David Stephen Calonne stopped by City Lights Bookstore on September 8th to read from the third collection of Charles Bukowski’s writings, More Notes of a Dirty Old Man.

After toiling in obscurity for years, Charles Bukowski found fame in 1967 with his autobiographical newspaper column, “Notes of a Dirty Old Man,” and a book of that name in 1969. He continued writing this column, from its inception in Open City to its conclusion in High Times, through the mid-1980s.

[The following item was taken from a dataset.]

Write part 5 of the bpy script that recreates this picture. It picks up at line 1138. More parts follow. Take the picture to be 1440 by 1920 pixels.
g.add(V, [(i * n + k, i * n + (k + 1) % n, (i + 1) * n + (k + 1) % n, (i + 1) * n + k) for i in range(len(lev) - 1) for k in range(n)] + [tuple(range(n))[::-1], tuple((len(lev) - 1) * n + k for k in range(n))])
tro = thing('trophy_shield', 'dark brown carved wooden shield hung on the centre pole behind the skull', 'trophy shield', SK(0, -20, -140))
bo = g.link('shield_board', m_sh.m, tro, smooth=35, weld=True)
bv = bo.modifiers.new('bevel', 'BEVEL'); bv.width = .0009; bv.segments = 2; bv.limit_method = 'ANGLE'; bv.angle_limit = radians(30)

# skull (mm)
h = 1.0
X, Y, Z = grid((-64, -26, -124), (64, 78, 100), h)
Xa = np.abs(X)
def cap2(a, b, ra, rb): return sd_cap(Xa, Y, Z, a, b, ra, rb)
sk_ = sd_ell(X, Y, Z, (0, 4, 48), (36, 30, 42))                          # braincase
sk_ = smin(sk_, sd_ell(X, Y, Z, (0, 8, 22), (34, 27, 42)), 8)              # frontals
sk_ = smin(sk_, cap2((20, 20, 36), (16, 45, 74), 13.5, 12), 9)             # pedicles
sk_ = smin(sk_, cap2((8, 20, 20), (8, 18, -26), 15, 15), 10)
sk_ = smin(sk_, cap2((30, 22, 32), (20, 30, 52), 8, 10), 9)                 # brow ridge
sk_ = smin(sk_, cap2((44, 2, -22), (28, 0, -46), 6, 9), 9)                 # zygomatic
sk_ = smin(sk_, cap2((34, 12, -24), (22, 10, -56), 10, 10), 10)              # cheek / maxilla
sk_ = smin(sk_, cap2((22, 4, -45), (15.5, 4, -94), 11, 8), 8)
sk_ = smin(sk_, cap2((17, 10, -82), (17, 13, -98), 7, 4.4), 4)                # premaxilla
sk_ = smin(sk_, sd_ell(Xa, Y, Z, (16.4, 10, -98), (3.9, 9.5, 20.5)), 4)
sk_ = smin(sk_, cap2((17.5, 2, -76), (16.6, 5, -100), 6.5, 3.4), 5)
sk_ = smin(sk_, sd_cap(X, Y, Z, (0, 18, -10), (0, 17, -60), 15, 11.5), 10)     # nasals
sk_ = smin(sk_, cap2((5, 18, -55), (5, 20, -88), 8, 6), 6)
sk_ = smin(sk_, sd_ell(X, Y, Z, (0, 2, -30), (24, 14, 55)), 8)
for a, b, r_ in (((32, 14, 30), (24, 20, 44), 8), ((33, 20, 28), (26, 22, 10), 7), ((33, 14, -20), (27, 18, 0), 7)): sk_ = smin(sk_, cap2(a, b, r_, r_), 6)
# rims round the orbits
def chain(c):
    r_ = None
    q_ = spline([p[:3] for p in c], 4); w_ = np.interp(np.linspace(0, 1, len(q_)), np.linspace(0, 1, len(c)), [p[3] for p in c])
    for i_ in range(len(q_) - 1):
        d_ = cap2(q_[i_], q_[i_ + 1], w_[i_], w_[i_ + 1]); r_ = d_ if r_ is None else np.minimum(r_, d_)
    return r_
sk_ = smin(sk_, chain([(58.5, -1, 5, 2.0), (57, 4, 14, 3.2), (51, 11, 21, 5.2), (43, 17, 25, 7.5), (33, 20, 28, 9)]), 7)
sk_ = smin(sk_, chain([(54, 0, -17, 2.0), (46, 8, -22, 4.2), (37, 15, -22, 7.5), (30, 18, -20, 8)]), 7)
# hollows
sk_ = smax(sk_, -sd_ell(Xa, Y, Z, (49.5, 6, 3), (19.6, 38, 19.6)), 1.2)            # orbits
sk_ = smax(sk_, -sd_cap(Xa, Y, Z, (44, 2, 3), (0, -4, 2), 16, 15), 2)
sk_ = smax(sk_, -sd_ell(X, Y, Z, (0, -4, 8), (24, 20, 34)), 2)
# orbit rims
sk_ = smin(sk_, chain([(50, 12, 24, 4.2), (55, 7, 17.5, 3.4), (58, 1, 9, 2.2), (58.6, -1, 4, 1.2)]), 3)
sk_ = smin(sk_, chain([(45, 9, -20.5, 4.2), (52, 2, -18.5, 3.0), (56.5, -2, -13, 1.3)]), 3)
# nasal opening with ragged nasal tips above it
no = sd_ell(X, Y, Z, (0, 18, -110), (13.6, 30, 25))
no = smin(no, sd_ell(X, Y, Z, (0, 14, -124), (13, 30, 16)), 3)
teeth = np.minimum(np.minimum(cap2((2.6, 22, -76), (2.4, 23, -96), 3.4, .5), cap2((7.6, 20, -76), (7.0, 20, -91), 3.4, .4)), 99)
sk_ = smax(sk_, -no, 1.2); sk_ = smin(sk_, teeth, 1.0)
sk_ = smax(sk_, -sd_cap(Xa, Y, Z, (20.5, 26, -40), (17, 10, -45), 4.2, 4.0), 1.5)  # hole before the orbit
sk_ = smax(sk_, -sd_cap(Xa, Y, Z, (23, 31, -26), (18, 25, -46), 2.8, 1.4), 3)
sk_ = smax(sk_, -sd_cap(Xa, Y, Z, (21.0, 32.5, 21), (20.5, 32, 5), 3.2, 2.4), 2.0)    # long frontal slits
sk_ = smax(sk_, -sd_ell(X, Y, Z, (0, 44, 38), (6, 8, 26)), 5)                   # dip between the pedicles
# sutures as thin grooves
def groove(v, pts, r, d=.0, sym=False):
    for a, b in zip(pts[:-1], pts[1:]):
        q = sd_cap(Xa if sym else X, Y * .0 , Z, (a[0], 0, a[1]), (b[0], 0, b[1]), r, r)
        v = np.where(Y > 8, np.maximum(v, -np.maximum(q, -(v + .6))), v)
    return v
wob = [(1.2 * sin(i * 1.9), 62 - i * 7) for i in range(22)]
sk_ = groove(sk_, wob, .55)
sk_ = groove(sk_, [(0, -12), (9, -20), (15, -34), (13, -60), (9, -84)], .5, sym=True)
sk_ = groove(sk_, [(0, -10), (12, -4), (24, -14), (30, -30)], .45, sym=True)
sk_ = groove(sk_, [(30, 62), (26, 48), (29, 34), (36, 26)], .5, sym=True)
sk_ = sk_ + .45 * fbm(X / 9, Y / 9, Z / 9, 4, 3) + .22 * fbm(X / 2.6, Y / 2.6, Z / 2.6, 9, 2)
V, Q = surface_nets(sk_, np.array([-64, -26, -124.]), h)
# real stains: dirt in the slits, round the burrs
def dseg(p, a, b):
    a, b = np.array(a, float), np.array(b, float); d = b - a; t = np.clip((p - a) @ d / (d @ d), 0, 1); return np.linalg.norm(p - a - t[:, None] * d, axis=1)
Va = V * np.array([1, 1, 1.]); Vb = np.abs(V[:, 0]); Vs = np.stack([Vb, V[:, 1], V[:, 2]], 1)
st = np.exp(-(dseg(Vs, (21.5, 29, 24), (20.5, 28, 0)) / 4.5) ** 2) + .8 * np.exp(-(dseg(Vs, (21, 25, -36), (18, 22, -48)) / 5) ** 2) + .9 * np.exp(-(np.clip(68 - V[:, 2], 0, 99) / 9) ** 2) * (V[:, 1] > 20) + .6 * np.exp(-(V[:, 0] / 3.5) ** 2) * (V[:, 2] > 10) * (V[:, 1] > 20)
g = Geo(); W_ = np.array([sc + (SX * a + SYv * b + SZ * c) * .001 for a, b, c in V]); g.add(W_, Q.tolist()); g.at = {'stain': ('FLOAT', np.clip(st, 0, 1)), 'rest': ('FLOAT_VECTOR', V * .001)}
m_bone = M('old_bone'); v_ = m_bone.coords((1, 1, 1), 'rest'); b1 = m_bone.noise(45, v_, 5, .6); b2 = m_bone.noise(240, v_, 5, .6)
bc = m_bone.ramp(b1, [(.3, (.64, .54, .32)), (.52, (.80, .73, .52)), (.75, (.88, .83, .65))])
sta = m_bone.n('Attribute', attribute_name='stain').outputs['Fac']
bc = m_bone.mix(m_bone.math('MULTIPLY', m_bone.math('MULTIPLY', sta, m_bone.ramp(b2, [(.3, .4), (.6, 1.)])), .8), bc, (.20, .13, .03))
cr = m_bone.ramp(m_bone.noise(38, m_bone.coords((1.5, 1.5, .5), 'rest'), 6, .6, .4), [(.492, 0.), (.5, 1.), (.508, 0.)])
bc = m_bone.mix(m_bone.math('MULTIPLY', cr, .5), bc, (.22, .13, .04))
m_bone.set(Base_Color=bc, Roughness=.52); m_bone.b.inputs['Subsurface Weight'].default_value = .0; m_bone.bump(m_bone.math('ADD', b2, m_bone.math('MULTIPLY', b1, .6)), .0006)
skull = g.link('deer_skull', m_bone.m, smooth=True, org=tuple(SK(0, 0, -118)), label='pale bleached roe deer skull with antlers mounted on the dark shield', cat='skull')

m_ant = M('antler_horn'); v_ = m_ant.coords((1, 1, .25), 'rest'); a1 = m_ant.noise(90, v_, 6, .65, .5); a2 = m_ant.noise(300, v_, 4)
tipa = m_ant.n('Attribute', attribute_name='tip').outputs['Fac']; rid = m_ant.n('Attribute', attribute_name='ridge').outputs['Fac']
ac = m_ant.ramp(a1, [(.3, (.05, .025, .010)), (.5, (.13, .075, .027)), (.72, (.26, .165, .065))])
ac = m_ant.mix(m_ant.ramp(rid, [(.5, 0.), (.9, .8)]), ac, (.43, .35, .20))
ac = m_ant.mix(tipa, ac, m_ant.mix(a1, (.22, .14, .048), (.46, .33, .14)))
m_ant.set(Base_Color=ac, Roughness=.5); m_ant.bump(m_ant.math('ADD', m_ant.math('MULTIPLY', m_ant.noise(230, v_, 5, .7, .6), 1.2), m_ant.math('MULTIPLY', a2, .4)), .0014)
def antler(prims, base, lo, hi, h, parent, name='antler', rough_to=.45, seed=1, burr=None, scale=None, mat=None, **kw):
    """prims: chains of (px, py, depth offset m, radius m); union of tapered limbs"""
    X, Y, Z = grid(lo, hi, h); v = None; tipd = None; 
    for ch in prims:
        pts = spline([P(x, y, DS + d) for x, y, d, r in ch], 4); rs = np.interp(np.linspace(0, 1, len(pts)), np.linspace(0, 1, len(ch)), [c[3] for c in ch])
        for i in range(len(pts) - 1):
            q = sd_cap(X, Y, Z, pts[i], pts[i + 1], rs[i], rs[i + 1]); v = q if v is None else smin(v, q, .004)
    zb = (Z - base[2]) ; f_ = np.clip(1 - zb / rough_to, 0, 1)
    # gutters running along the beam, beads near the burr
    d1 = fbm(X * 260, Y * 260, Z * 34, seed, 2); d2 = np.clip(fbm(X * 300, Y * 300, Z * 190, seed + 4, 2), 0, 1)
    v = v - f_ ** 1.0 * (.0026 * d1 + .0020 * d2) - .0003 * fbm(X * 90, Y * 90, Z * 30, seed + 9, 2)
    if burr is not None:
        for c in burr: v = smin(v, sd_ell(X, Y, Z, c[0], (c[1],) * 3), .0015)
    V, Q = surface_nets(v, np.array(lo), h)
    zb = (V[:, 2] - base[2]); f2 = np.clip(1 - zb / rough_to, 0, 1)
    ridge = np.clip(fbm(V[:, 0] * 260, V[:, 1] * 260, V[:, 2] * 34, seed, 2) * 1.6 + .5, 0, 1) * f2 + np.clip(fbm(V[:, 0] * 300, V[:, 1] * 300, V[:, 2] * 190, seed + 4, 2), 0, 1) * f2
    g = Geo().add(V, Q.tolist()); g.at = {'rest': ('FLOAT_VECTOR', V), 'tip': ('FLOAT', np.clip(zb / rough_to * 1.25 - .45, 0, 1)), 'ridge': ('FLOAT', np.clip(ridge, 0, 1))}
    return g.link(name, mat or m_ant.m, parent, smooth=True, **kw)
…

This new collection gathers many uncollected gems from the column’s 20-year run. These stories and essays haven’t been seen in decades, making More a valuable addition to Bukowski’s oeuvre. Filled with his usual obsessions–sex, booze, gambling–More features Bukowski’s offbeat insights into politics and literature, his tortured relationships with women, and his lurid escapades on the poetry circuit. Highlighting his versatility, the book ranges from thinly veiled autobiography to fictional tales of dysfunctional suburbanites, disgraced politicians, and down-and-out sports promoters, climaxing with a long, hilarious adventure among French filmmakers, “My Friend The Gambler,” based on his experiences making the movie, Barfly. From his days at the post office through his later fame, More follows the entire arc of Bukowski’s career.

Edited by Bukowski scholar David Stephen Calonne, More Notes of a Dirty Old Man features an afterword outlining the history of the column and its effect on the author’s creative development.